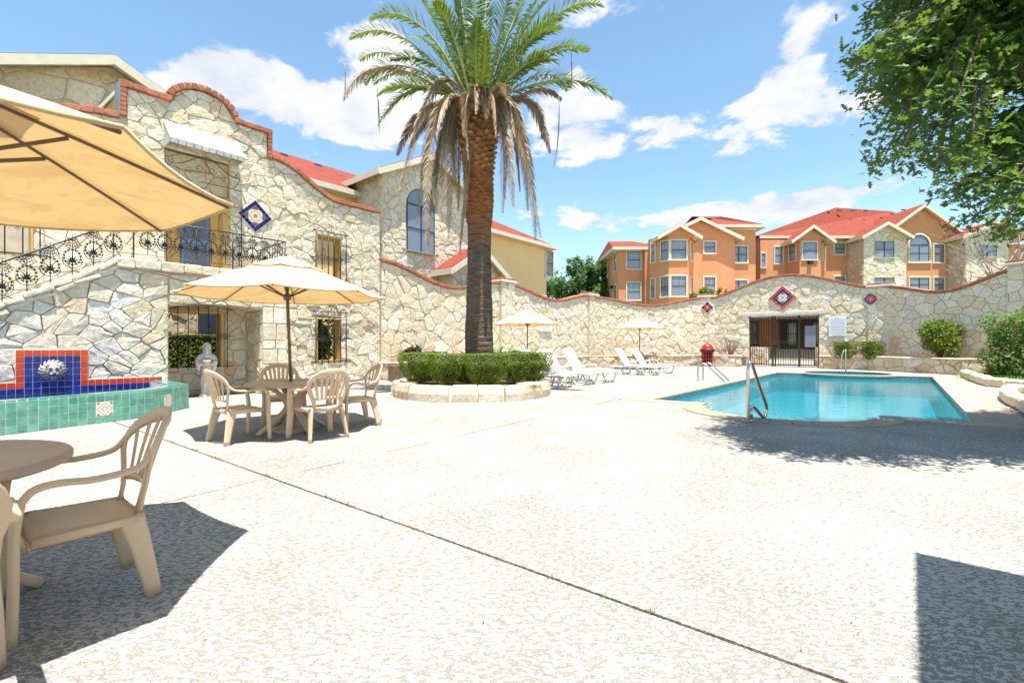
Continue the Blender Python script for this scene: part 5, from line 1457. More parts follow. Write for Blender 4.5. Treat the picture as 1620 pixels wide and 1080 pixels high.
# ------------------------------------------------------------------ signs
def sign(label, fr, px0, px1, py0, py1, rows, y=-.09):
    xa, z1 = fr.hit(px0, py0, y); xb, z0 = fr.hit(px1, py1, y); w = xb-xa; h = z1-z0
    e = empty('sign', fr.w((xa+xb)/2, y, z0), fr.rz, label, 'sign')
    MB().bbox(-w/2, w/2, -.012, .012, 0, h, .004).obj('board', M['sign'], e)
    ink = MB(); r_ = random.Random(9)
    for k, (c, wd, th) in enumerate(rows):
        z = h*c; x = -w/2*wd
        while x < w/2*wd:
            l = r_.uniform(.04,.16)*w; l = min(l, w/2*wd-x); ink.box(x, x+l, -.0145, -.0125, z-th*h, z+th*h); x += l+.018*w
    ink.obj('print', M['signink'], e)
    return e
sign('large white pool rules board on the stone wall right of the gate', W_D, 1311, 1339, 501.5, 531.5,
     [(.94,.35,.012)]+[(.87-.062*k, .84, .007 if k % 3 else .011) for k in range(13)]+[(.05,.6,.010)])
sign('small white notice on the stone wall, partly under a far umbrella', W_B, 854, 873.5, 514.5, 524.3, [(.86,.5,.05),(.60,.8,.03),(.47,.5,.03),(.18,.6,.05)])

# ------------------------------------------------------------------ planter walls
def planter(label, pts, h, seed, depth_to, mat='stone_warm', sz=.42, soil=True, cap=True):
    e = empty('planter_wall', (pts[0][0], pts[0][1], 0), 0, label, 'planter', 'low stone planter walls')
    for k, (a, b) in enumerate(zip(pts, pts[1:])):
        fr = Fr(a, b); s = empty('planter_run', (fr.o.x-pts[0][0], fr.o.y-pts[0][1], 0), fr.rz, parent=e)
        MB().box(0, fr.L, 0, .3, -.2, h-.02).obj('mortar_core', M['mortar_far'], s)
        stonework(s, 0, fr.L, 0, h-.05, sz, .013, M[mat], seed+k, (), (.02,.06), aspect=1.4)
        x = -.04
        while cap and x < fr.L:
            w = random.uniform(.45,.9); w = min(w, fr.L-x+.04)
            MB().bbox(x+.006, x+w-.006, -.07+random.uniform(-.02,.015), .32, h-.06, h+random.uniform(0,.015), .02).obj('cap_stone', M[mat], s); x += w
    return e
Q0 = P0+Vector((.30,-.30))+A*.2; QA = px_ground(612, 606).xy; QB = Vector((3.9, 24.2)); QC = Vector((10.6, 26.1)); QD = W_D.w(2.1, -1.0).xy
planter('low stone planter wall running behind the palm bed and the loungers', [P0-A*.05-B*.03, P0-A*.05-B*1.0, QB, QC, QD], .60, 81, 1.0)
R0 = W_D.w(5.62, -.95).xy; R1 = Vector((16.55, 21.75)); R2 = Vector((17.36, 18.1)); R3 = Vector((18.7,17.9))
planter('low golden stone planter wall right of the gate, below the box shrubs', [R0, R1, R2, R3], .64, 86, 1.0)
def soil(name, poly, z): return tag(MB().prism([tuple(p) for p in poly], -.2, z).obj(name, M['soil']), kind='structure')
soil('planter_soil', [QA+Vector((.15,.15)), QB+Vector((.0,.3)), QC+Vector((0,.3)), QD+Vector((-.05,.3)), W_D.w(2.1,-.03).xy, W_D.w(.1,-.03).xy, P3, W_C.w(.2,-.05).xy, P2, W_B.w(.1,-.03).xy, W_A.w(.2,-.03).xy][::1], .52)
soil('planter_soil', [R0+Vector((.2,.1)), R1+Vector((0,.2)), R2+Vector((.2,.2)), P5+Vector((-.1,.4)), P4+Vector((0,-.2)), W_D.w(5.7,-.03).xy], .55)

# round palm bed
PB = Vector((-.95, 11.35)); PR = 1.88
pb = empty('palm_bed', (PB.x, PB.y, 0), 0, 'low round bed of cut stone blocks around the palm and hedge', 'planter')
n = 22; 
for i in range(n):
    a0 = 2*math.pi*(i+random.uniform(-.12,.12))/n; a1 = a0+2*math.pi/n*.93; hh = .345+random.uniform(-.025,.02)
    k = 3; vs = []; fs = []
    ins, outr = PR-.26, PR+random.uniform(-.03,.04)
    for q in range(k+1):
        a = a0+(a1-a0)*q/k
        for r_, z in ((outr, .0), (outr+.012, hh*.5), (outr-.01, hh-.03), (outr-.05, hh), (ins+.04, hh), (ins, hh-.03), (ins, 0)):
            vs.append((r_*math.cos(a)*(1+random.uniform(-.004,.004)), r_*math.sin(a), z+random.uniform(-.006,.006) if z else 0))
    for q in range(k):
        for j in range(6): fs.append((q*7+j, (q+1)*7+j, (q+1)*7+j+1, q*7+j+1))
    fs += [tuple(range(7))[::-1] if False else tuple(range(7)), tuple(range(k*7, k*7+7))[::-1]]
    MB().add(vs, fs).obj('stone', M['stone_warm'], pb)
MB().lathe([(0,.30),(1.0,.29),(PR-.16,.25)], 32).obj('soil', M['soil'], pb)
MB().lathe([(PR-.05,0),(PR-.05,.3),(PR-.22,.3),(PR-.22,0)], 40).obj('mortar_core', M['mortar'], pb)

# curbs of the flower beds on the right
def curb(label, pts, h=.26, w=.26):
    e = empty('bed_edging', (pts[0][0], pts[0][1], 0), 0, label, 'edging')
    P = smooth_path([(x, y, 0) for x, y in pts], 8); tot = 0
    acc = [0]
    for a, b in zip(P, P[1:]): acc.append(acc[-1]+(b-a).length)
    def at(s):
        for i in range(len(P)-1):
            if acc[i+1] >= s: k = (s-acc[i])/max(1e-6, acc[i+1]-acc[i]); return P[i].lerp(P[i+1], k), (P[i+1]-P[i]).normalized()
        return P[-1], (P[-1]-P[-2]).normalized()
    s = 0
    while s < acc[-1]-.1:
        l = random.uniform(.3,.5); p, t = at(s+l/2)
        MB().bbox(-l/2+.008, l/2-.008, -w/2, w/2, 0, h+random.uniform(-.02,.02), .045).obj('stone', M['stone'], e, (p.x-pts[0][0], p.y-pts[0][1], 0), (0,0,math.atan2(t.y, t.x)+random.uniform(-.05,.05))); s += l
    return e
def G2(px, py): return tuple(px_ground(px, py).xy)
curb('curved pale stone edging of the bed under the flowering bush', [G2(1526,596), G2(1546,604), G2(1566,610.5), G2(1590,613), G2(1625,616), G2(1700,626)])
curb('short stone edging of the small bed at the right edge', [G2(1660,622), G2(1610,625), G2(1594,629), G2(1604,640), G2(1625,650), G2(1680,690)], .24)
soil('bed_soil', [G2(1530,595.5), G2(1550,603), G2(1568,609), G2(1592,611), G2(1700,624), (19.0,14.0), (18.7,17.6)], .12)
soil('bed_soil', [G2(1655,623.5), G2(1612,627), G2(1600,630), G2(1610,640), G2(1632,650), G2(1720,690), (14,10.5)], .12)

# ------------------------------------------------------------------ umbrellas
def canopy_mesh(Rr, zr, zp, inner=.0, n=8, seg=7, sagk=.07, drop=.0, rot=0.0):
    """sagging panels; returns verts/faces"""
    vs = []; fs = []; nr = seg; ns = 6
    for k in range(n):
        a0 = 2*math.pi*k/n+rot; a1 = 2*math.pi*(k+1)/n+rot
        b = len(vs)
        for i in range(nr+1):
            t = inner+(1-inner)*i/nr
            for j in range(ns+1):
                s = j/ns; p = Vector((math.cos(a0), math.sin(a0), 0)).lerp(Vector((math.cos(a1), math.sin(a1), 0)), s)*Rr*t
                edge = 4*s*(1-s)
                pull = 1-.022*edge*t**3
                z = zp+(zr-zp)*(t**1.12) - sagk*edge*t*(1-.35*t)*.55
                vs.append((p.x*pull, p.y*pull, z))
        for i in range(nr):
            for j in range(ns):
                q = b+i*(ns+1)+j; fs.append((q, q+ns+1, q+ns+2, q+1))
    return vs, fs
def umbrella(label, base, top_c, Rr, zr, zp, rot=0.0, base_r=.27, group='patio umbrellas', open_base=True):
    """base (x,y) where the pole stands; top_c (x,y) of the canopy centre"""
    e = empty('patio_umbrella', (base[0], base[1], 0), 0, label, 'umbrella', group)
    ox, oy = top_c[0]-base[0], top_c[1]-base[1]
    v, f = canopy_mesh(Rr, zr, zp-.04, .05, rot=rot); v = [(x+ox, y+oy, z) for x, y, z in v]
    c = MB().add(v, f, 0, False).obj('canopy', M['canvas'], e)
    for p in c.data.polygons: p.use_smooth = True
    vz = zp-.04+(zr-zp+.04)*(.38**1.12)+.028
    v, f = canopy_mesh(Rr*.38, vz, zp+.0, .02, rot=rot, seg=4, sagk=.05); v = [(x+ox, y+oy, z) for x, y, z in v]
    MB().add(v, f, 0, True).obj('vent_flap', M['canvas'], e)
    hem = MB()
    tips = []
    for k in range(8):
        a0 = 2*math.pi*k/8+rot; a1 = a0+math.pi/4; pts = []
        for j in range(7):
            s = j/6; p = Vector((math.cos(a0), math.sin(a0), 0)).lerp(Vector((math.cos(a1), math.sin(a1), 0)), s)*Rr*(1-.022*4*s*(1-s))
            pts.append((p.x+ox, p.y+oy, zr-.07*4*s*(1-s)*.65*.55))
        hem.sweep(pts, .004, .014, side=None, n=4)
    hem.obj('hem', M['canvas'], e)
    hubz = zp-.42 if zp-zr > .4 else zp-.40
    hubz = zr-.05
    pole = MB().sweep([(0,0,.04), (ox*.98, oy*.98, zp-.02)], .021, .021, n=12); pole.obj('pole', M['bronze'], e)
    def axis(z): k = z/(zp); return Vector((ox*k, oy*k, z))
    MB().lathe([(0,.0),(.045,.0),(.05,.03),(.05,.06),(.03,.09),(0,.09)], 12, c=tuple(axis(hubz-.02))).lathe([(0,0),(.04,0),(.045,.03),(.02,.06),(0,.06)], 12, c=tuple(axis(zp-.12))).obj('hub', M['bronze'], e)
    for k in range(8):
        a0 = 2*math.pi*k/8+rot; dv = Vector((math.cos(a0), math.sin(a0), 0)); C0 = Vector((ox, oy, 0))
        pts = [C0+dv*Rr*t+Vector((0,0, zp-.04+(zr-zp+.04)*(t**1.12)-.022)) for t in (.04,.25,.5,.75,.985)]
        rb_ = MB().sweep(pts, .009, .009, n=6).obj('rib', M['bronze'], e)
        mid = C0+dv*Rr*.46+Vector((0,0, zp-.04+(zr-zp+.04)*(.46**1.12)-.035))
        MB().sweep([axis(hubz+.03)+dv*.04, mid], .007, .010, n=6).obj('strut', M['bronze'], rb_)
    MB().lathe([(0,zp-.005),(.02,zp-.005),(.024,zp+.02),(.0,zp+.04)], 10, c=(ox,oy,0)).obj('finial', M['bronze'], e)
    MB().lathe([(0,.0),(base_r,.0),(base_r,.03),(base_r*.93,.055),(base_r*.45,.085),(.045,.10),(.04,.30),(.026,.31),(0,.31)], 28).obj('base', M['plastic_top'], e)
    MB().sweep([(.03,0,.22),(.075,0,.22)], .008, n=6).lathe([(.02,-.012),(.02,.012)], 8, c=(.085,0,.22)).obj('knob', M['bronze'], e)
    return e
NC = Vector((-2.60, 1.92))
u1 = umbrella('nearest cream umbrella, cropped at the left edge, seen from below', NC, NC, 1.25, 1.95, 2.42, R(33))
MC = Vector((-3.08, 6.42))
umbrella('cream umbrella leaning slightly over the round table with four chairs', (-3.0, 6.40), (-3.17, 6.55), 1.34, 1.87, 2.42, R(20))
umbrella('small far cream umbrella standing right of the palm behind the hedge', (.57, 17.4), (.57, 17.4), 1.28, 1.94, 2.50, R(12))
umbrella('far white umbrella over the loungers before the middle wall', (6.22, 22.8), (6.22, 22.8), 1.33, 1.98, 2.52, R(5))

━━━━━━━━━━

▸ **TO BE DONE**
Pictures excluded, repeat exactly the lines from the top of the material through the line with "sign('small white notice", including both of those lines.

▸ **THE RESULT**
Continue the Blender Python script for this scene: part 5, from line 1457. More parts follow. Write for Blender 4.5. Treat the picture as 1620 pixels wide and 1080 pixels high.
# ------------------------------------------------------------------ signs
def sign(label, fr, px0, px1, py0, py1, rows, y=-.09):
    xa, z1 = fr.hit(px0, py0, y); xb, z0 = fr.hit(px1, py1, y); w = xb-xa; h = z1-z0
    e = empty('sign', fr.w((xa+xb)/2, y, z0), fr.rz, label, 'sign')
    MB().bbox(-w/2, w/2, -.012, .012, 0, h, .004).obj('board', M['sign'], e)
    ink = MB(); r_ = random.Random(9)
    for k, (c, wd, th) in enumerate(rows):
        z = h*c; x = -w/2*wd
        while x < w/2*wd:
            l = r_.uniform(.04,.16)*w; l = min(l, w/2*wd-x); ink.box(x, x+l, -.0145, -.0125, z-th*h, z+th*h); x += l+.018*w
    ink.obj('print', M['signink'], e)
    return e
sign('large white pool rules board on the stone wall right of the gate', W_D, 1311, 1339, 501.5, 531.5,
     [(.94,.35,.012)]+[(.87-.062*k, .84, .007 if k % 3 else .011) for k in range(13)]+[(.05,.6,.010)])
sign('small white notice on the stone wall, partly under a far umbrella', W_B, 854, 873.5, 514.5, 524.3, [(.86,.5,.05),(.60,.8,.03),(.47,.5,.03),(.18,.6,.05)])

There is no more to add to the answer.